In my Seniorhood, I read much more non-fiction than before, a lot related to research for various projects. The Dalai Lama’s Cat, The Invisible History of the Human Race, and The Happiness Project are recent reads, but not related to present projects.  I also try to read works by those in my writing group and those in my writing organization (Federation of BC Writers). Even if the writing is not to my taste, one of them could be the next Hemingway, Tolkien, or Clark!

Lastly... what does writing MEAN to you?
Well answering all of your questions has been a lot of work and taken a lot of time. But it was writing, which is what I love to do and, apart from some of the silliness, it forced me to consider my answers. And so it goes with writing. For as many thoughts I write, many more come back to me - writing is the ultimate perpetual motion machine. I am sure this is not profound and other writers experience the same circular kinesis.
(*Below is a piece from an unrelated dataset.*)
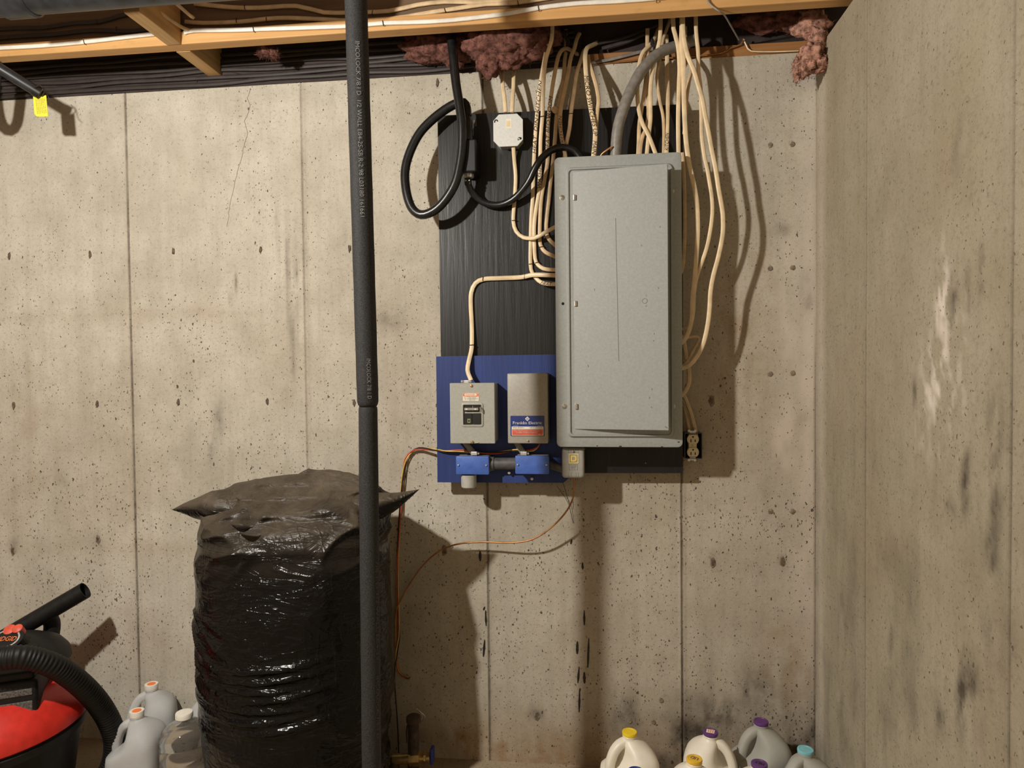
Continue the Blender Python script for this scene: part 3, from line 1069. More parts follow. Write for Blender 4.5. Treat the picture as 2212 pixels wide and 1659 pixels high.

Since I was first able to hold a crayon and scribble, I have created stuff. Drawing pictures, oil painting (by numbers), led to knitting / crocheting / sewing and various crafts. The thing with writing is that the tools are simple –a piece of paper and a pen or pencil. It is a craft that goes wherever I go, and I have often filled time by scrawling stuff, and it doesn’t make my hands sticky.

Thanks so much Rosemary, and thank you for your wonderful contributions to WAR and THE SEASONS. Don't stop writing!